Verwarm de oven voor op 200 graden (180 hete lucht). Bereid de parelcouscous volgens de gebruiksaanwijzing.
Zet een ovenschaal klaar. Hol de portobello’s een klein beetje uit. Je hoeft niet de sporen eruit te schrapen;) maar snij het steeltje kort en snij wat van de randjes af indien mogelijk.
Meng in een kommetje 1 el. pesto met de el. olijfolie en vet de portobello’s hier helemaal rondom mee in. Plaats de portebello’s voor +/- 5 minuten in de voorverwarmde oven. Na de oventijd zet je de oven niet uit.

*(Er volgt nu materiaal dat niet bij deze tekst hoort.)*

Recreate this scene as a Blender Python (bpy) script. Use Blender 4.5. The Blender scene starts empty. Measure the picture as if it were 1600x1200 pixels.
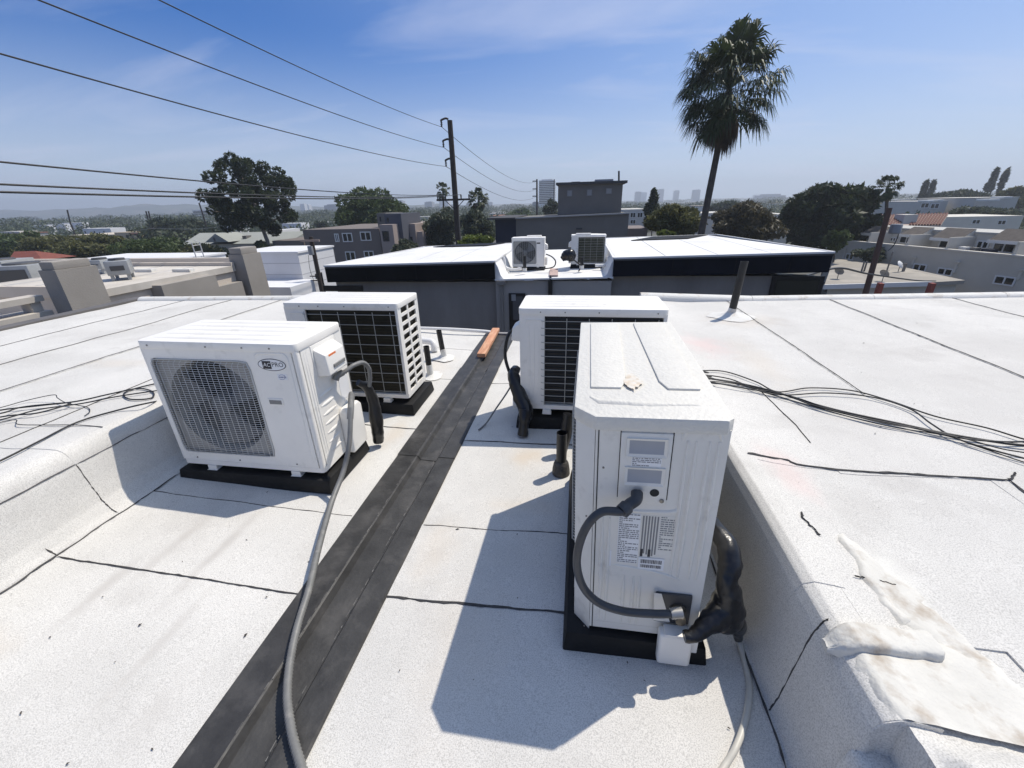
import bpy, bmesh, math, random
import numpy as np
from mathutils import Vector, Matrix

random.seed(7)
RNG = np.random.default_rng(7)
SC = bpy.context.scene
COL = SC.collection

# ------------------------------------------------------------------ camera
# building frame: +Y runs along the roof valley, +X to the right, z = 0 at the valley gutter
CAM_H, FPX = 1.5, 648.0
_p = math.atan((600 - 318.0) / FPX)
_r = math.radians(1.5)
_psi = math.atan((915.0 - 800) / (FPX / math.cos(_p)))
_fw = np.array([0, math.cos(_p), -math.sin(_p)])
_up0 = np.array([0, math.sin(_p), math.cos(_p)])
_rt0 = np.array([1.0, 0, 0])
_rt = _rt0 * math.cos(_r) - _up0 * math.sin(_r)
_up = _up0 * math.cos(_r) + _rt0 * math.sin(_r)
_c, _s = math.cos(_psi), math.sin(_psi)
_Z = np.array([[_c, -_s, 0], [_s, _c, 0], [0, 0, 1]])
CR = np.stack([_Z @ _rt, _Z @ _up, -(_Z @ _fw)], 1)
CC = np.array([0, 0, CAM_H])
cam_data = bpy.data.cameras.new("camera")
cam_data.sensor_fit = 'HORIZONTAL'
cam_data.sensor_width = 36.0
cam_data.lens = FPX / 1600 * 36.0
cam_data.clip_start = 0.05
cam_data.clip_end = 20000
cam = bpy.data.objects.new("camera", cam_data)
COL.objects.link(cam)
M4 = np.eye(4); M4[:3, :3] = CR; M4[:3, 3] = CC
cam.matrix_world = Matrix(M4.tolist())
SC.camera = cam

# surveying helpers: the real place of a point seen in the photograph, once its plane is known
def ray(x, y): return CR @ np.array([x - 800, -(y - 600), -FPX])
def onz(x, y, z): d = ray(x, y); return CC + d * (z - CC[2]) / d[2]
def ony(x, y, Y): d = ray(x, y); return CC + d * Y / d[1]
def onx(x, y, X): d = ray(x, y); return CC + d * X / d[0]
def onpl(x, y, p0, n):
    d = ray(x, y); n = np.array(n, float)
    return CC + d * np.dot(np.array(p0) - CC, n) / np.dot(d, n)

# ------------------------------------------------------------------ world and sun
SUN = Vector((0.42, 0.325, 0.94)).normalized()
world = bpy.data.worlds.new("World"); SC.world = world; world.use_nodes = True
nt = world.node_tree; nt.nodes.clear()
def N(tree, typ, **kw):
    n = tree.nodes.new(typ)
    for k, v in kw.items(): setattr(n, k, v)
    return n
sky = N(nt, 'ShaderNodeTexSky', sky_type='NISHITA', sun_disc=False)
sky.sun_elevation = math.asin(SUN.z); sky.sun_rotation = math.atan2(SUN.x, SUN.y)
sky.altitude = 60; sky.air_density = 1.0; sky.dust_density = 1.2; sky.ozone_density = 3.0
tc = N(nt, 'ShaderNodeTexCoord'); sep = N(nt, 'ShaderNodeSeparateXYZ')
nt.links.new(tc.outputs['Generated'], sep.inputs[0])
zadd = N(nt, 'ShaderNodeMath', operation='ADD'); zadd.inputs[1].default_value = 0.12
nt.links.new(sep.outputs['Z'], zadd.inputs[0])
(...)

Ondertussen verwarm je de spinazie op in een steelpannetje en snij de artisjokharten wat fijner. Als je een blok Parmezaanse kaas hebt, rasp je deze alvast met een grove rasp. De camembert of brie snij je in lange dunne plakken.
Zodra de parelcouscous gaar is, giet je het af en schep weer terug in de pan. Schep de spinazie, resterende pesto en artisjokharten erdoorheen. Proef en voeg naar smaak peper en zout toe.
Vervolgens schep je de voorgegaarde portobello’s vol met de parelcouscous. Hoogstwaarschijnlijk heb je meer parelcouscous dan in de portobello’s past, hou dat achter in de pan. Verdeel de camembert of brie over de parelcouscous, gevolgd door wat Parmezaanse kaas. Strooi als laatste de walnoten eroverheen. Plaats de portobello’s voor nog eens 5 minuten in de oven.
Maak de borden ondertussen alvast op met de rucola en de resterende parelcouscous. Plaats de gevulde portobello’s hier bovenop, zodra ze uit de oven komen. Als je nog Parmezaanse kaas over hebt kun je dit eroverheen verdelen.